Incorporating snatches of electronica affords them an eclectic variation on their hard-chugging, contemporary sound, with frontwoman Erin Donnachie’s spirited performance lending them a streak of punk edge. Occasionally, as on opener Green Eyes, her lusty vocal disappears behind the sonic squall of raw, jagged guitar and thrashy beats.

But over the course of their set, its emotive quality tended to rise above the dirgier relentlessness of their output. The deliberate Masquerade has an especially spacey intro and, like new song Shadows, a degree of melodramatic bombast. with Donnachie reaching for the same kind of steely, emotional histrionics as The Cranberries’ Dolores’ O’Riordan. The instrumental 1.34 of Movement was their most intriguing track, fusing Gavin Williams’ choppy riff to some perky keyboard bells and whistles. But although they’ve obvious potential as relative newcomers, Life on Standby still feel a bit one-paced.
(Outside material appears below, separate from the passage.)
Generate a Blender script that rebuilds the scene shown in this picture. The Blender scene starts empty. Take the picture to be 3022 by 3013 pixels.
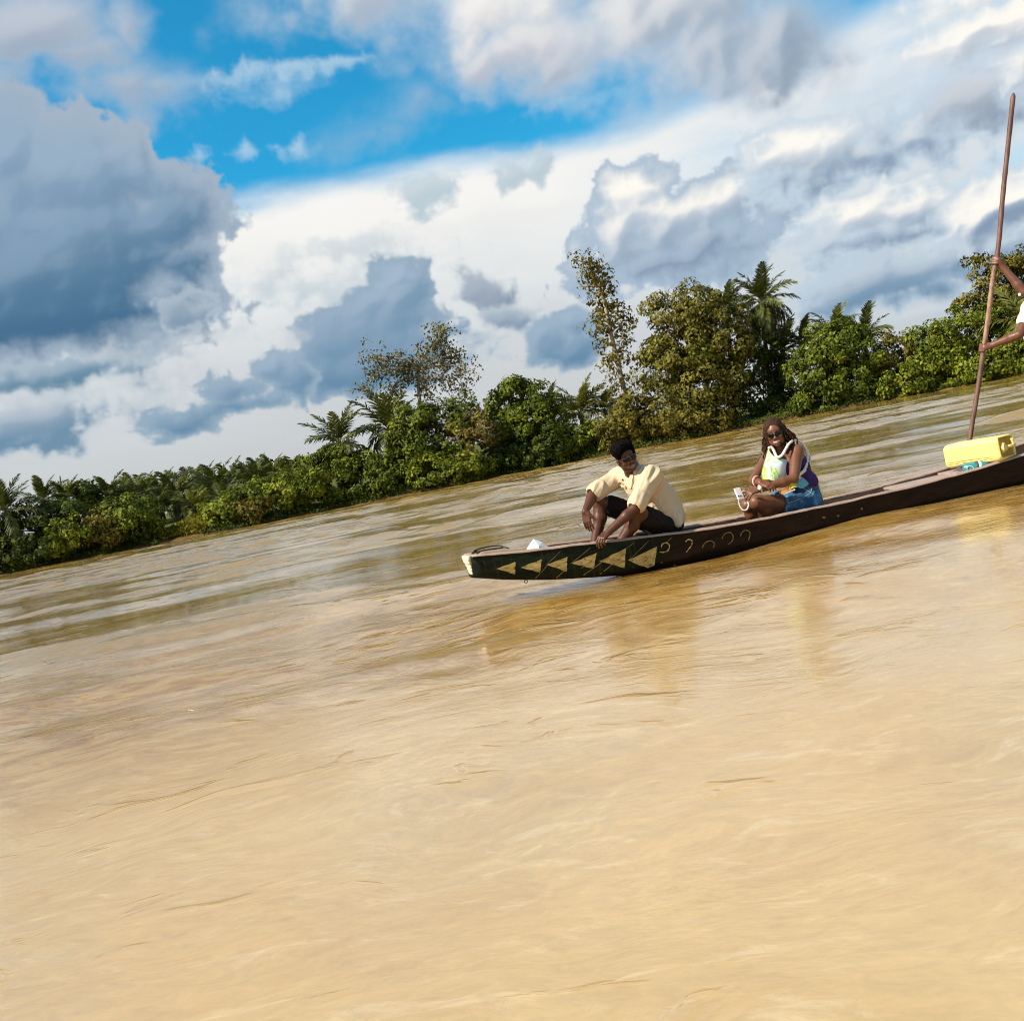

Finally, they launched their new single Do It Again, in the process exhorting the crowd to get into it because they were filming the song’s attendant video.

Arguably a bit more radio-friendly than much of their existing oeuvre, approaching the anthemic quality of an act like Biffy Clyro, the track’s catchy, eponymous refrain and the response it received ensured the night at least ended on a triumphant note.